Records with scene code
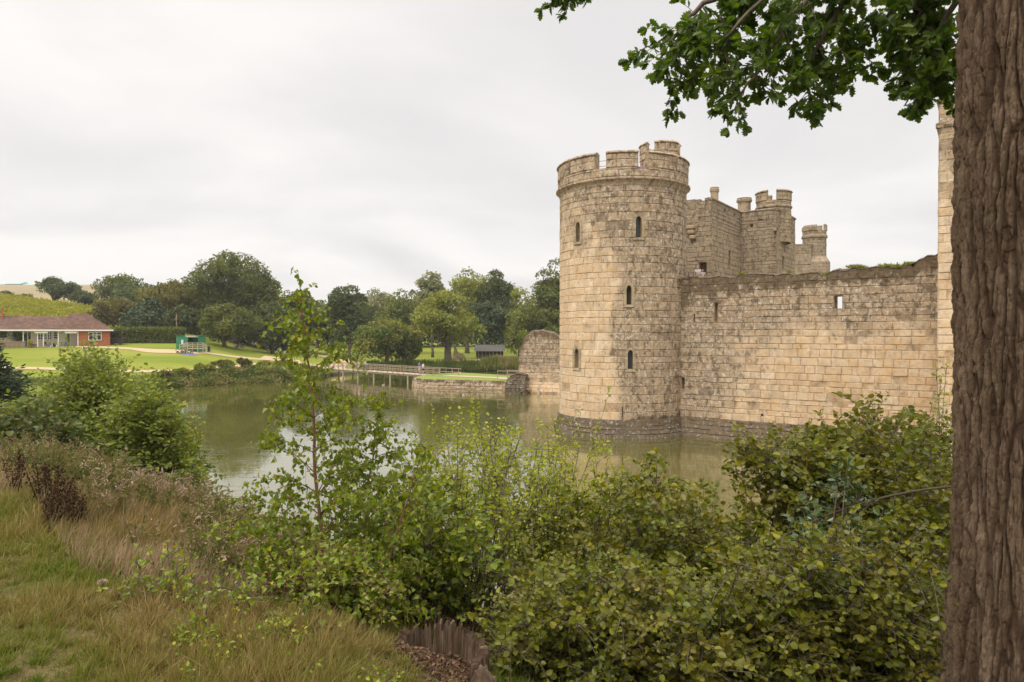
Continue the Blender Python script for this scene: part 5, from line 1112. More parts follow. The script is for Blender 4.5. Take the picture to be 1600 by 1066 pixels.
for p in paths:
    C0 = np.array([at(*q) for q in p]); s0 = np.linspace(0, 1, len(C0)); s = np.linspace(0, 1, 22); C = np.stack([np.interp(s, s0, C0[:, kk]) for kk in range(3)], -1)
    for _ in range(2): C[1:-1] = (C[:-2] + 2 * C[1:-1] + C[2:]) / 4
    C += rng.normal(size=C.shape) * 0.01; tb.tube(C, np.linspace(0.028, 0.004, 22), 7); allp.append(C)
C0 = at(1500, -260, 3.8); tb.tube([(TX - 0.1, TY, C0[2] - 0.35), (C0 + np.array([TX, TY, C0[2]])) / 2, C0, allp[0][3]], [0.075, 0.06, 0.04, 0.028], 9); tb.tube([(TX, TY, 9.9), at(1520, -150, 4.0), allp[5][3]], [0.05, 0.035, 0.02], 8); tb.tube([(TX, TY, 10.2), at(1500, -200, 4.0), allp[4][3]], [0.05, 0.035, 0.02], 8); tb.tube([allp[0][5], allp[6][0]], [0.02, 0.02], 6)
def twig(p0, d, l, big=True):
    u_ = np.linspace(0, 1, 6)[:, None]; S = p0 + d * l * u_ + np.array([0, 0, -0.22 * l]) * u_ ** 2; tb.tube(S, np.linspace(0.0035, 0.0015, 6), 4)
    n = max(4, int(l / 0.028)); w = np.concatenate([np.linspace(0.2, 1, n), np.ones(5)]); kk = np.minimum((w * 5).astype(int), 4); ff = (w * 5 - kk)[:, None]
    LP.append(S[kk] * (1 - ff) + S[kk + 1] * ff); LD.append(nrm(d * 0.8 + rng.normal(size=(len(w), 3)) * 0.75 + [0, 0, -0.25]))
for pi, C in enumerate(allp):
    nb_ = {6: 18}.get(pi, 29)
    for q in range(nb_):
        s_ = 0.22 + 0.78 * rng.random() if pi != 6 else 0.35 + 0.65 * rng.random(); kk = min(int(s_ * 21), 20); p0 = C[kk]; d0 = nrm(C[kk + 1] - C[kk]); d = nrm(d0 * 0.5 + rvec(rng, 1)[0] * [1, 0.9, 0.55] + [0, 0, -0.1]); l = rng.uniform(0.10, 0.36) * (1.25 - 0.6 * s_) * (0.55 if pi == 6 else 1)
        twig(p0, d, l)
        if l > 0.16:
            for _ in range(2): twig(p0 + d * l * rng.uniform(0.3, 0.8), nrm(d + rvec(rng, 1)[0] * 1.1), l * 0.55)
    twig(C[-1], nrm(C[-1] - C[-3]), 0.12)
P = np.concatenate(LP); D = np.concatenate(LD); n = len(P); b = Buf('rnd')
put_leaves(b, 'oak', P, D, nrm(rvec(rng, n) * 0.9 + [0, 0, 0.5]), 0.070 * rng.uniform(0.6, 1.25, n), rng.random(n))
limb = tb.build('branches', M_twig, tree_root, smooth=True); b.build('foliage', M_L['oakl'], tree_root)

# ------------------------------------------------------------------ hollow stump with leaf litter
stc = np.array([-0.47, 4.15]); gz_ = float(H(stc[:1], stc[1:2])[0]); ZB = at(690, 1076, 4.1)[2]
stump = thing('tree_stump', 'hollow weathered grey brown tree stump with a jagged rim at the bottom centre', 'stump', (stc[0], stc[1], ZB - 0.15))
M_stump = NT('weathered_stump_wood'); hh_ = M_stump.attr('rnd'); c_ = M_stump.ramp(M_stump.noise(14, 6, 0.7, vec=M_stump.mapped((1, 1, 0.15))), [(0.3, (0.06, 0.038, 0.025)), (0.5, (0.13, 0.088, 0.060)), (0.72, (0.25, 0.19, 0.14))]); c_ = M_stump.mix(M_stump.rng(M_stump.attr('rnd'), 0.35, 0.75, 0.75, 0), c_, (0.030, 0.018, 0.011)); M_stump.col(c_); M_stump.rough(0.95); M_stump.b.inputs['Specular IOR Level'].default_value = 0.1  # fissure shade mixed into the wood colour by the crack noise
M_stump.bump(M_stump.noise(40, 6, 0.7, vec=M_stump.mapped((1, 1, 0.12))), 0.9, 0.015); M_stump = M_stump.m
NTt = 420; NV = 26; th = np.linspace(0, 2 * math.pi, NTt, endpoint=False)
# rim height round the stump: high at the back, low and broken at the front left
def rimh(t):
    d = np.degrees(t) % 360
    base_ = np.interp(d, [0, 20, 45, 90, 135, 160, 185, 210, 235, 260, 285, 300, 330, 345, 360], [0.22, 0.24, 0.25, 0.265, 0.26, 0.22, 0.17, 0.11, 0.03, 0.0, 0.0, 0.05, 0.17, 0.21, 0.22])
    jag = 0.035 * (vnoise(d * 0.10, d * 0, 2) - 0.5) + 0.050 * (vnoise(d * 0.35, d * 0, 3) - 0.5) + 0.030 * (vnoise(d * 1.1, d * 0, 9) - 0.5); split = 0.10 * sstep(3.0, 0, np.abs(d - 100)) + 0.02 * sstep(2, 0, np.abs(d - 62))
    return base_ * 0.92 + jag - split
rh = rimh(th); fur = 0.020 * (vnoise(th * 5, th * 0, 5) - 0.5) + 0.012 * vnoise(th * 40, th * 0, 6)
b = Buf('rnd'); rows = []
for k_ in range(NV):
    f = k_ / (NV - 1); z = -0.25 + (rh + 0.25) * f; R = 0.295 + 0.07 * (1 - f) ** 2 + fur * (0.6 + 0.4 * math.sin(f * 9)) + 0.02 * np.sin(th * 5 + 1); rows.append(np.stack([R * np.cos(th), R * np.sin(th), z], -1))
for k_ in range(NV):
    f = 1 - k_ / (NV - 1); z = -0.02 + (rh + 0.02) * f - 0.006; R = 0.235 + fur * 0.9 + 0.02 * np.sin(th * 7) + (0.02 * f); rows.append(np.stack([R * np.cos(th), R * np.sin(th), np.minimum(z, rh)], -1))
crk = np.tile(0.5 * vnoise(th * 22, th * 0, 15) + 0.5 * vnoise(th * 60, th * 0, 16), 2 * NV) + 0.25 * (vnoise(np.tile(th, 2 * NV) * 30, np.repeat(np.arange(2 * NV), NTt) * 0.3, 17) - 0.5) + 0.12; V = np.concatenate(rows); i = np.arange(2 * NV - 1)[:, None] * NTt; j = np.arange(NTt)[None]; k = (j + 1) % NTt
b.add(V, [np.stack([i + j, i + k, i + NTt + k, i + NTt + j], -1).reshape(-1, 4)], rnd=crk); st_o = b.build('shell', M_stump, stump, smooth=False)
for (cx, cy, L_, W_, hh, rz_) in ((-0.17, -0.16, 0.34, 0.14, 0.24, 0.55), (-0.46, -0.10, 0.34, 0.15, 0.15, 0.1), (0.31, -0.25, 0.22, 0.13, 0.24, -0.9)):
    b = Buf('rnd'); g = np.linspace(-1, 1, 26); u_, v_ = np.meshgrid(g, np.linspace(-1, 1, 14)); z = hh * np.clip(1 - v_ ** 2, 0, 1) ** 0.5 * (0.75 + 0.5 * fbm(u_ * 2.5, v_ * 7, 4)) * np.clip(1.05 - u_ ** 4, 0, 1) - 0.03
    x = u_ * L_ / 2; y = v_ * W_ / 2; ca, sa = math.cos(rz_), math.sin(rz_); i = np.arange(13)[:, None] * 26; j = np.arange(25)[None]
    b.add(np.stack([cx + x * ca - y * sa, cy + x * sa + y * ca, z], -1).reshape(-1, 3), [np.stack([i + j, i + j + 1, i + j + 27, i + j + 26], -1).reshape(-1, 4)], rnd=(0.35 + 0.5 * fbm(u_ * 2, v_ * 12, 5)).ravel()); b.build('broken_slab', M_stump, stump)
for ch in stump.children: ch.location = (0, 0, 0.15)
b = Buf('rnd'); rng = np.random.default_rng(66); n = 2600; r = 0.25 * rng.random(n) ** 0.5; a = rng.uniform(0, 2 * math.pi, n)
fx = rng.random(n) < 0.35; X = stc[0] + r * np.cos(a); Yv = stc[1] + r * np.sin(a); X = np.where(fx, stc[0] + 0.18 + rng.normal(size=n) * 0.14, X); Yv = np.where(fx, stc[1] - 0.45 + rng.normal(size=n) * 0.16, Yv)
Z = np.maximum(H(X, Yv) + 0.012 + 0.02 * rng.random(n), np.where(fx, ZB - 0.02, ZB + 0.035 + 0.05 * rng.random(n)))
put_leaves(b, 'oval', np.stack([X, Yv, Z], -1), nrm(rvec(rng, n) * [1, 1, 0.35]), nrm(rvec(rng, n) * 0.8 + [0, 0, 0.8]), rng.uniform(0.010, 0.028, n), rng.random(n))
b.add([(stc[0] + 0.27 * math.cos(q), stc[1] + 0.27 * math.sin(q), ZB + 0.03) for q in np.linspace(0, 6.0, 18)], [[list(range(18))]], rnd=0.1)
tag(b.build('leaf_litter', M_L['dead']), 'dry brown leaves filling the hollow stump', 'leaf litter', kind='stuff')

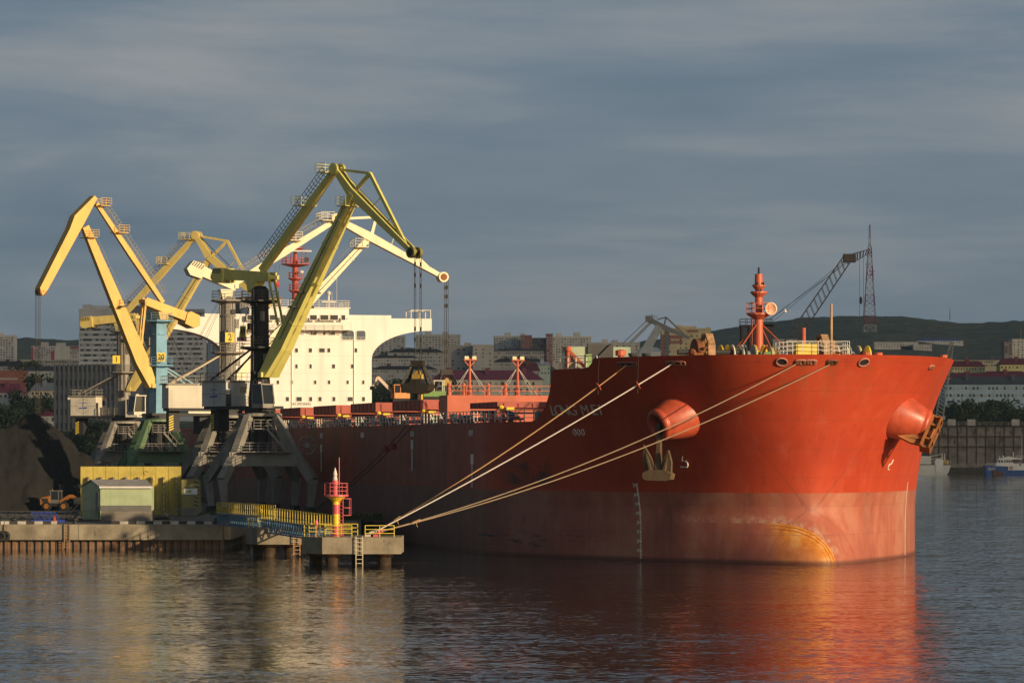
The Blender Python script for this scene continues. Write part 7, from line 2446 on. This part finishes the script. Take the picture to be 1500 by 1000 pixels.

### WORK INSTRUCTIONS
The answer is a single number, the count of lines in the records that contain the string "this".

### FINAL ANSWER
2